The Tulsa Star was a newspaper in Tulsa from 1913 to at least 1922. Copies have been scanned and scanned images are available at the National Archives "Chronicling Amearica" site.
For the past week I have been extracting notices of death from this newspaper. The unique aspect is that the paper was a Black/Negro/Colored newspaper, so the vast majority of local news articles were about Blacks in Tulsa. At least that is what one would think.
This paper served ALL of northeast Oklahoma and had regular "correspondent" columsn with local news from McAlester, Bartlesville, Okmulgee, Claremore, Boley, Sapulpa, Coweta, and many other towns in Oklahoma.

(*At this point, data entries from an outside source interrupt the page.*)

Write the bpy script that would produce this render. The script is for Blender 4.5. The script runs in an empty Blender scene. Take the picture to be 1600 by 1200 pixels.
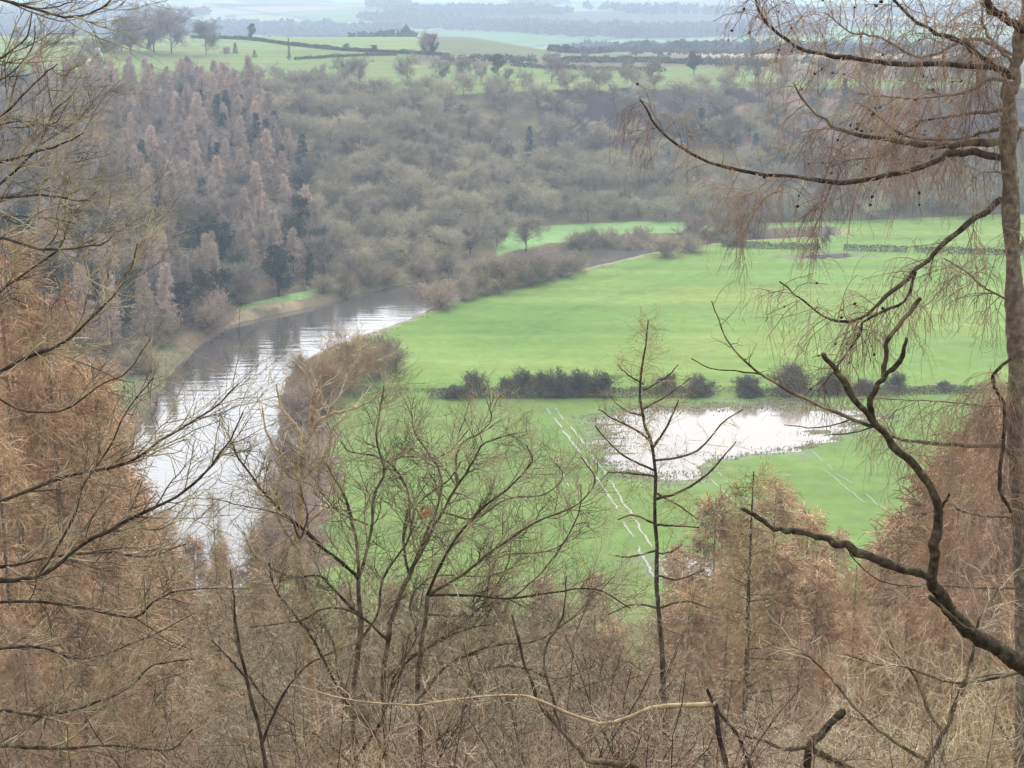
import bpy, math
import numpy as np
from mathutils import Vector

# ------------------------------------------------------------------ camera, sky, light, exposure
scene = bpy.context.scene
COL = scene.collection
CAM_Z = 80.0
PITCH = math.radians(14.4)
F = 2462.0                       # focal length in pixels of the 1600 px wide photograph

cam_d = bpy.data.cameras.new('camera')
cam = bpy.data.objects.new('camera', cam_d)
COL.objects.link(cam)
cam.location = (0, 0, CAM_Z)
cam.rotation_euler = (math.pi / 2 - PITCH, 0, 0)
cam_d.sensor_width = 36.0
cam_d.lens = 36.0 * F / 1600.0
cam_d.clip_start = 0.1
cam_d.clip_end = 30000
scene.camera = cam

SUN_EL, SUN_AZ = math.radians(46), math.radians(8)      # high, ahead and to the right, behind thin cloud
world = bpy.data.worlds.new('World')
scene.world = world
world.use_nodes = True
nt = world.node_tree
nt.nodes.clear()
n_out = nt.nodes.new('ShaderNodeOutputWorld')
n_bg = nt.nodes.new('ShaderNodeBackground')
n_sky = nt.nodes.new('ShaderNodeTexSky')
n_sky.sky_type = 'NISHITA'
n_sky.sun_disc = False
n_sky.sun_elevation = SUN_EL
n_sky.sun_rotation = SUN_AZ
n_sky.dust_density = 4.0
n_mix = nt.nodes.new('ShaderNodeMix'); n_mix.data_type = 'RGBA'
n_mix.inputs[0].default_value = 0.72
n_tc = nt.nodes.new('ShaderNodeTexCoord')
n_map = nt.nodes.new('ShaderNodeMapping'); n_map.inputs['Scale'].default_value = (1.2, 1.2, 4.0)
n_noise = nt.nodes.new('ShaderNodeTexNoise'); n_noise.inputs['Scale'].default_value = 2.2; n_noise.inputs['Detail'].default_value = 4
n_ramp = nt.nodes.new('ShaderNodeValToRGB')
n_ramp.color_ramp.elements[0].position = 0.3; n_ramp.color_ramp.elements[0].color = (0.70, 0.74, 0.80, 1)
n_ramp.color_ramp.elements[1].position = 0.7; n_ramp.color_ramp.elements[1].color = (1.0, 1.0, 1.0, 1)
n_scale = nt.nodes.new('ShaderNodeVectorMath'); n_scale.operation = 'SCALE'; n_scale.inputs['Scale'].default_value = 19.0
nt.links.new(n_tc.outputs['Generated'], n_map.inputs[0])
nt.links.new(n_map.outputs[0], n_noise.inputs['Vector'])
nt.links.new(n_noise.outputs['Fac'], n_ramp.inputs[0])
nt.links.new(n_ramp.outputs[0], n_scale.inputs[0])
nt.links.new(n_sky.outputs[0], n_mix.inputs[6])
# thin cloud is brightest round the hidden sun
n_dot = nt.nodes.new('ShaderNodeVectorMath'); n_dot.operation = 'DOT_PRODUCT'
n_nrm = nt.nodes.new('ShaderNodeVectorMath'); n_nrm.operation = 'NORMALIZE'
nt.links.new(n_tc.outputs['Generated'], n_nrm.inputs[0]); nt.links.new(n_nrm.outputs[0], n_dot.inputs[0])
n_dot.inputs[1].default_value = (math.sin(SUN_AZ) * math.cos(SUN_EL), math.cos(SUN_AZ) * math.cos(SUN_EL), math.sin(SUN_EL))
n_gl = nt.nodes.new('ShaderNodeMapRange'); n_gl.interpolation_type = 'SMOOTHSTEP'
n_gl.inputs['From Min'].default_value = 0.2; n_gl.inputs['From Max'].default_value = 1.0
n_gl.inputs['To Min'].default_value = .8; n_gl.inputs['To Max'].default_value = 2.5
nt.links.new(n_dot.outputs['Value'], n_gl.inputs[0])
n_s2 = nt.nodes.new('ShaderNodeVectorMath'); n_s2.operation = 'SCALE'
nt.links.new(n_scale.outputs[0], n_s2.inputs[0]); nt.links.new(n_gl.outputs[0], n_s2.inputs['Scale'])
nt.links.new(n_s2.outputs[0], n_mix.inputs[7])
nt.links.new(n_mix.outputs[2], n_bg.inputs[0])
n_bg.inputs['Strength'].default_value = 0.10
nt.links.new(n_bg.outputs[0], n_out.inputs[0])

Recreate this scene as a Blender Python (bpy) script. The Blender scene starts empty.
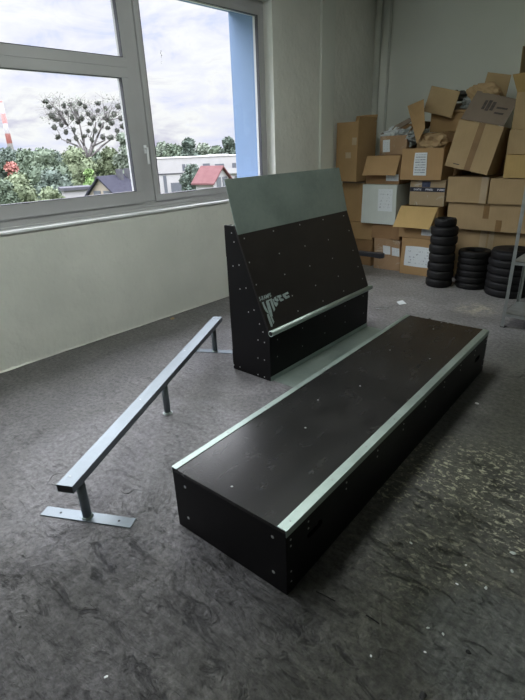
import bpy, bmesh, math, random
from mathutils import Vector, Matrix, noise
random.seed(7)
C = bpy.context.scene.collection
sc = bpy.context.scene
PI = math.pi
V = Vector

# ------------------------------------------------------------------ camera
F, PITCH, ROLL, YAW, EYE = 471.64, 0.40595, -0.0391, 0.7436, 1.55
fw = V((-math.sin(YAW)*math.cos(PITCH), math.cos(YAW)*math.cos(PITCH), -math.sin(PITCH)))
rt = V((math.cos(YAW), math.sin(YAW), 0)); up = rt.cross(fw)
r2 = math.cos(ROLL)*rt + math.sin(ROLL)*up
u2 = -math.sin(ROLL)*rt + math.cos(ROLL)*up
cam = bpy.data.objects.new('camera', bpy.data.cameras.new('camera')); C.objects.link(cam)
M = Matrix((r2, u2, -fw)).transposed().to_4x4(); M.translation = V((0, 0, EYE)); cam.matrix_world = M
cam.data.sensor_fit = 'HORIZONTAL'; cam.data.sensor_width = 36; cam.data.lens = F/525*36
cam.data.clip_start = 0.05; cam.data.clip_end = 2000
sc.camera = cam
EYEP = V((0, 0, EYE))
def ray(px, py): return r2*(px-262.5)/F - u2*(py-350)/F + fw
def hit(px, py, P0, N):            # where a sight line meets a plane of the place
    d = ray(px, py); return EYEP + d*((V(P0)-EYEP).dot(V(N))/d.dot(V(N)))
def on_floor(px, py, z=0): return hit(px, py, (0, 0, z), (0, 0, 1))
def far(px, py, D):
    d = ray(px, py); return EYEP + d*(D/math.hypot(d.x, d.y))

FILL_GLOW = 7.5  # glow of the fill panels added under the ceiling
# ------------------------------------------------------------------ materials
def newmat(name):
    m = bpy.data.materials.new(name); m.use_nodes = True
    nt = m.node_tree; b = nt.nodes['Principled BSDF']; return m, nt, b
def N(nt, t, **kw):
    n = nt.nodes.new(t)
    for k, v in kw.items():
        if k.startswith('_'): setattr(n, k[1:], v)
        else: n.inputs[k].default_value = v
    return n
def ramp(nt, src, stops, interp='LINEAR'):
    r = nt.nodes.new('ShaderNodeValToRGB'); r.color_ramp.interpolation = interp
    el = r.color_ramp.elements
    while len(el) < len(stops): el.new(0.5)
    for e, (p, c) in zip(el, stops):
        e.position = p; e.color = (c, c, c, 1) if not hasattr(c, '__len__') else (*c, 1)
    nt.links.new(src, r.inputs[0]); return r.outputs[0]
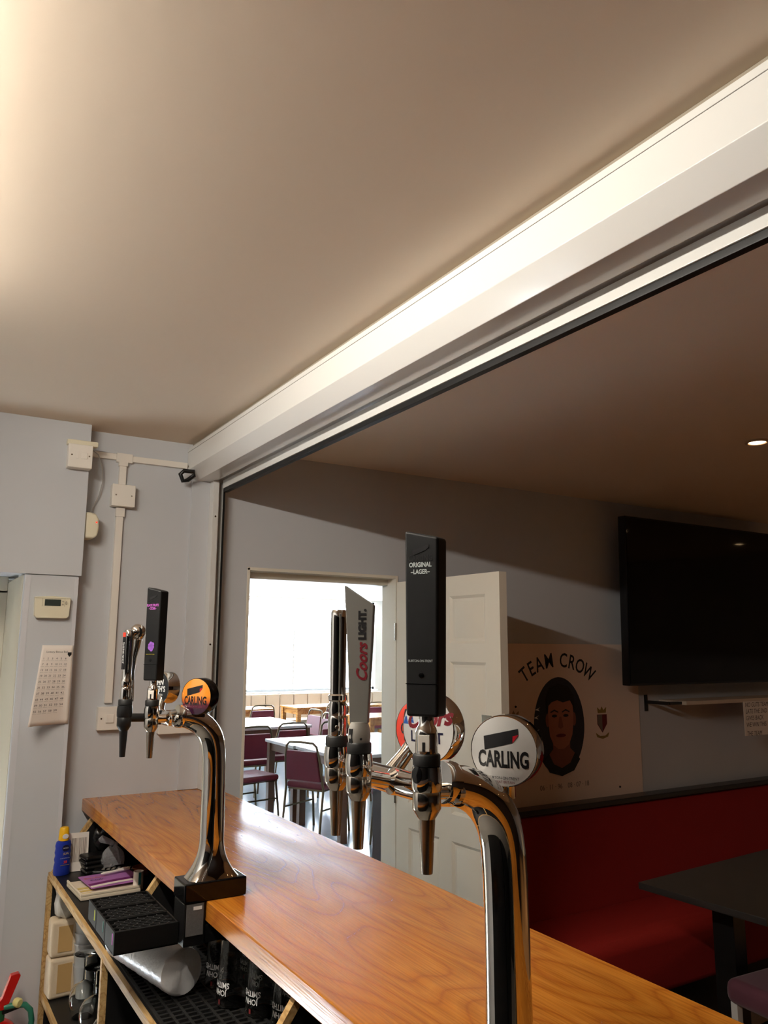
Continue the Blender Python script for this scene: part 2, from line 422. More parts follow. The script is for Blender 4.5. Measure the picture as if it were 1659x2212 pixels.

Most of the death notices simply contain the person's name, death date, perhaps a relationship, date and location of the funeral, and the name of the undertaker/funeral home. BUT...a great source for Tulsans not likely recorded elsewhere.
In all, I was able to find 288 different death notices from 1913 through the end of 1919. Only a few are for the prominent in the community. Many are for infants and those murdered. Many others are from correspondent columns from across northeast Oklahoma or for the Greenwood neighborhood and Gurley Addition in Tulsa.
The search "engine" on Chronicling America leaves much to be desired. In one case I was searching for all occurrences of the word "funeral". It brought up a page with the word funeral highlighted within a death notice. But it failed to recognize the word "funeral" in the headline for another death entry on the same page. So I'm sure I missed many death notices, but that will be the case for all papers I search on-line.
Also added to the index this week are pre1920 burials in Riverside Cemetery at Mangum OK, Fairview Cemetery at Tuttle, and more entries from Oklahoma's Confederate Pension Index cards.